- _THE EXERCISE_: Retype the whole listing, please, keeping every line exact and dropping the pictures.

- _GIVEN INFORMATION_:
--- start ---

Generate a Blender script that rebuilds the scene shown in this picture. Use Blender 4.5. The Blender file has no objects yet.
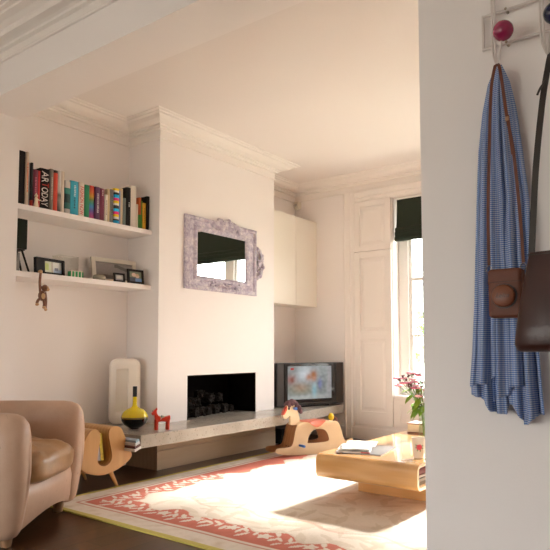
import bpy, math, random
from mathutils import Vector, Matrix
from mathutils import noise as mn
random.seed(7)
PI = math.pi
sc = bpy.context.scene
COL = sc.collection
sin, cos = math.sin, math.cos

# ------------------------------------------------------------------ mesh helper
class MB:
    def __init__(s): s.v = []; s.f = []; s.uv = {}
    def box(s, a, b):
        i = len(s.v)
        x0, y0, z0 = a; x1, y1, z1 = b
        s.v += [(x0,y0,z0),(x1,y0,z0),(x1,y1,z0),(x0,y1,z0),(x0,y0,z1),(x1,y0,z1),(x1,y1,z1),(x0,y1,z1)]
        s.f += [tuple(i+k for k in q) for q in ((3,2,1,0),(4,5,6,7),(0,1,5,4),(1,2,6,5),(2,3,7,6),(3,0,4,7))]
        return s
    def prism(s, pts, vec):
        n = len(pts); i = len(s.v); vec = Vector(vec)
        s.v += [tuple(p) for p in pts] + [tuple(Vector(p)+vec) for p in pts]
        s.f.append(tuple(i+k for k in reversed(range(n)))); s.f.append(tuple(i+n+k for k in range(n)))
        for k in range(n):
            m = (k+1) % n
            s.f.append((i+k, i+m, i+n+m, i+n+k))
        return s
    def rings(s, rings, closed=True, cap0=True, cap1=True):
        n = len(rings[0]); i = len(s.v)
        for r in rings: s.v += [tuple(p) for p in r]
        for a in range(len(rings)-1):
            for k in range(n if closed else n-1):
                m = (k+1) % n
                s.f.append((i+a*n+k, i+a*n+m, i+(a+1)*n+m, i+(a+1)*n+k))
        if cap0: s.f.append(tuple(i+k for k in reversed(range(n))))
        if cap1: s.f.append(tuple(i+(len(rings)-1)*n+k for k in range(n)))
        return s
    def tube(s, pts, r, seg=8, flat=None, up=None):
        pts = [Vector(p) for p in pts]; n = len(pts); R = []
        rr = r if isinstance(r, (list, tuple)) else [r]*n
        prev = None
        for k, p in enumerate(pts):
            t = (pts[min(k+1, n-1)]-pts[max(k-1, 0)]).normalized()
            if prev is None:
                a = Vector(up) if up else (Vector((0,0,1)) if abs(t.z) < .9 else Vector((1,0,0)))
            else: a = prev
            x = (a - t*a.dot(t)).normalized(); prev = x; y = t.cross(x)
            fl = flat if flat else 1
            R.append([p + x*(rr[k]*cos(2*PI*j/seg)) + y*(rr[k]*fl*sin(2*PI*j/seg)) for j in range(seg)])
        return s.rings(R)
    def lathe(s, prof, c=(0,0,0), seg=32):
        c = Vector(c)
        R = [[c+Vector((r*cos(2*PI*j/seg), r*sin(2*PI*j/seg), z)) for j in range(seg)] for r, z in prof]
        return s.rings(R, True, prof[0][0] > 1e-5 or True, True)
    def ball(s, c, rad, seg=16, rng=10, M=None):
        c = Vector(c); R = []
        rad = rad if isinstance(rad, (tuple, list)) else (rad,)*3
        for a in range(1, rng):
            th = PI*a/rng
            ring = []
            for j in range(seg):
                p = Vector((rad[0]*sin(th)*cos(2*PI*j/seg), rad[1]*sin(th)*sin(2*PI*j/seg), -rad[2]*cos(th)))
                ring.append(c+(M @ p if M else p))
            R.append(ring)
        i0 = len(s.v)
        s.rings(R, True, False, False)
        p0 = Vector((0,0,-rad[2])); p1 = Vector((0,0,rad[2]))
        a = len(s.v); s.v += [tuple(c+(M@p0 if M else p0)), tuple(c+(M@p1 if M else p1))]
        for j in range(seg):
            m = (j+1) % seg
            s.f.append((a, i0+m, i0+j)); l = i0+(rng-2)*seg
            s.f.append((a+1, l+j, l+m))
        return s
    def grid(s, fn, nu, nv, closeu=False):
        i = len(s.v)
        for b in range(nv+1):
            for a in range(nu if closeu else nu+1):
                s.v.append(tuple(fn(a/nu, b/nv))); s.uv[len(s.v)-1] = (a/nu, b/nv)
        w = nu if closeu else nu+1
        for b in range(nv):
            for a in range(nu):
                m = (a+1) % w
                s.f.append((i+b*w+a, i+b*w+m, i+(b+1)*w+m, i+(b+1)*w+a))
        return s
    def build(s, name, mat, parent=None, smooth=None, bevel=0, bseg=2, sub=0, solid=0, kind=None, fix=True):
        me = bpy.data.meshes.new(name)
        me.from_pydata([tuple(v) for v in s.v], [], s.f)
        if fix:
            import bmesh
            bm = bmesh.new(); bm.from_mesh(me); bmesh.ops.recalc_face_normals(bm, faces=bm.faces); bm.to_mesh(me); bm.free()
        me.materials.append(mat)
        if s.uv:
            uvl = me.uv_layers.new(name='UVMap')
            for l in me.loops:
                uvl.data[l.index].uv = s.uv.get(l.vertex_index, (0, 0))
        o = bpy.data.objects.new(name, me); COL.objects.link(o)
        if parent: o.parent = parent
        if smooth is not None:
            for p in me.polygons: p.use_smooth = True
            me.set_sharp_from_angle(angle=math.radians(smooth))
        if solid:
            m = o.modifiers.new('s', 'SOLIDIFY'); m.thickness = solid; m.offset = 0
        if bevel:
            m = o.modifiers.new('b', 'BEVEL'); m.width = bevel; m.segments = bseg; m.limit_method = 'ANGLE'; m.angle_limit = math.radians(40)
        if sub:
            m = o.modifiers.new('u', 'SUBSURF'); m.levels = sub; m.render_levels = sub
        if kind: o['kind'] = kind
        return o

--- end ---

- _TASK RESULT_:
Generate a Blender script that rebuilds the scene shown in this picture. Use Blender 4.5. The Blender file has no objects yet.
import bpy, math, random
from mathutils import Vector, Matrix
from mathutils import noise as mn
random.seed(7)
PI = math.pi
sc = bpy.context.scene
COL = sc.collection
sin, cos = math.sin, math.cos

# ------------------------------------------------------------------ mesh helper
class MB:
    def __init__(s): s.v = []; s.f = []; s.uv = {}
    def box(s, a, b):
        i = len(s.v)
        x0, y0, z0 = a; x1, y1, z1 = b
        s.v += [(x0,y0,z0),(x1,y0,z0),(x1,y1,z0),(x0,y1,z0),(x0,y0,z1),(x1,y0,z1),(x1,y1,z1),(x0,y1,z1)]
        s.f += [tuple(i+k for k in q) for q in ((3,2,1,0),(4,5,6,7),(0,1,5,4),(1,2,6,5),(2,3,7,6),(3,0,4,7))]
        return s
    def prism(s, pts, vec):
        n = len(pts); i = len(s.v); vec = Vector(vec)
        s.v += [tuple(p) for p in pts] + [tuple(Vector(p)+vec) for p in pts]
        s.f.append(tuple(i+k for k in reversed(range(n)))); s.f.append(tuple(i+n+k for k in range(n)))
        for k in range(n):
            m = (k+1) % n
            s.f.append((i+k, i+m, i+n+m, i+n+k))
        return s
    def rings(s, rings, closed=True, cap0=True, cap1=True):
        n = len(rings[0]); i = len(s.v)
        for r in rings: s.v += [tuple(p) for p in r]
        for a in range(len(rings)-1):
            for k in range(n if closed else n-1):
                m = (k+1) % n
                s.f.append((i+a*n+k, i+a*n+m, i+(a+1)*n+m, i+(a+1)*n+k))
        if cap0: s.f.append(tuple(i+k for k in reversed(range(n))))
        if cap1: s.f.append(tuple(i+(len(rings)-1)*n+k for k in range(n)))
        return s
    def tube(s, pts, r, seg=8, flat=None, up=None):
        pts = [Vector(p) for p in pts]; n = len(pts); R = []
        rr = r if isinstance(r, (list, tuple)) else [r]*n
        prev = None
        for k, p in enumerate(pts):
            t = (pts[min(k+1, n-1)]-pts[max(k-1, 0)]).normalized()
            if prev is None:
                a = Vector(up) if up else (Vector((0,0,1)) if abs(t.z) < .9 else Vector((1,0,0)))
            else: a = prev
            x = (a - t*a.dot(t)).normalized(); prev = x; y = t.cross(x)
            fl = flat if flat else 1
            R.append([p + x*(rr[k]*cos(2*PI*j/seg)) + y*(rr[k]*fl*sin(2*PI*j/seg)) for j in range(seg)])
        return s.rings(R)
    def lathe(s, prof, c=(0,0,0), seg=32):
        c = Vector(c)
        R = [[c+Vector((r*cos(2*PI*j/seg), r*sin(2*PI*j/seg), z)) for j in range(seg)] for r, z in prof]
        return s.rings(R, True, prof[0][0] > 1e-5 or True, True)
    def ball(s, c, rad, seg=16, rng=10, M=None):
        c = Vector(c); R = []
        rad = rad if isinstance(rad, (tuple, list)) else (rad,)*3
        for a in range(1, rng):
            th = PI*a/rng
            ring = []
            for j in range(seg):
                p = Vector((rad[0]*sin(th)*cos(2*PI*j/seg), rad[1]*sin(th)*sin(2*PI*j/seg), -rad[2]*cos(th)))
                ring.append(c+(M @ p if M else p))
            R.append(ring)
        i0 = len(s.v)
        s.rings(R, True, False, False)
        p0 = Vector((0,0,-rad[2])); p1 = Vector((0,0,rad[2]))
        a = len(s.v); s.v += [tuple(c+(M@p0 if M else p0)), tuple(c+(M@p1 if M else p1))]
        for j in range(seg):
            m = (j+1) % seg
            s.f.append((a, i0+m, i0+j)); l = i0+(rng-2)*seg
            s.f.append((a+1, l+j, l+m))
        return s
    def grid(s, fn, nu, nv, closeu=False):
        i = len(s.v)
        for b in range(nv+1):
            for a in range(nu if closeu else nu+1):
                s.v.append(tuple(fn(a/nu, b/nv))); s.uv[len(s.v)-1] = (a/nu, b/nv)
        w = nu if closeu else nu+1
        for b in range(nv):
            for a in range(nu):
                m = (a+1) % w
                s.f.append((i+b*w+a, i+b*w+m, i+(b+1)*w+m, i+(b+1)*w+a))
        return s
    def build(s, name, mat, parent=None, smooth=None, bevel=0, bseg=2, sub=0, solid=0, kind=None, fix=True):
        me = bpy.data.meshes.new(name)
        me.from_pydata([tuple(v) for v in s.v], [], s.f)
        if fix:
            import bmesh
            bm = bmesh.new(); bm.from_mesh(me); bmesh.ops.recalc_face_normals(bm, faces=bm.faces); bm.to_mesh(me); bm.free()
        me.materials.append(mat)
        if s.uv:
            uvl = me.uv_layers.new(name='UVMap')
            for l in me.loops:
                uvl.data[l.index].uv = s.uv.get(l.vertex_index, (0, 0))
        o = bpy.data.objects.new(name, me); COL.objects.link(o)
        if parent: o.parent = parent
        if smooth is not None:
            for p in me.polygons: p.use_smooth = True
            me.set_sharp_from_angle(angle=math.radians(smooth))
        if solid:
            m = o.modifiers.new('s', 'SOLIDIFY'); m.thickness = solid; m.offset = 0
        if bevel:
            m = o.modifiers.new('b', 'BEVEL'); m.width = bevel; m.segments = bseg; m.limit_method = 'ANGLE'; m.angle_limit = math.radians(40)
        if sub:
            m = o.modifiers.new('u', 'SUBSURF'); m.levels = sub; m.render_levels = sub
        if kind: o['kind'] = kind
        return o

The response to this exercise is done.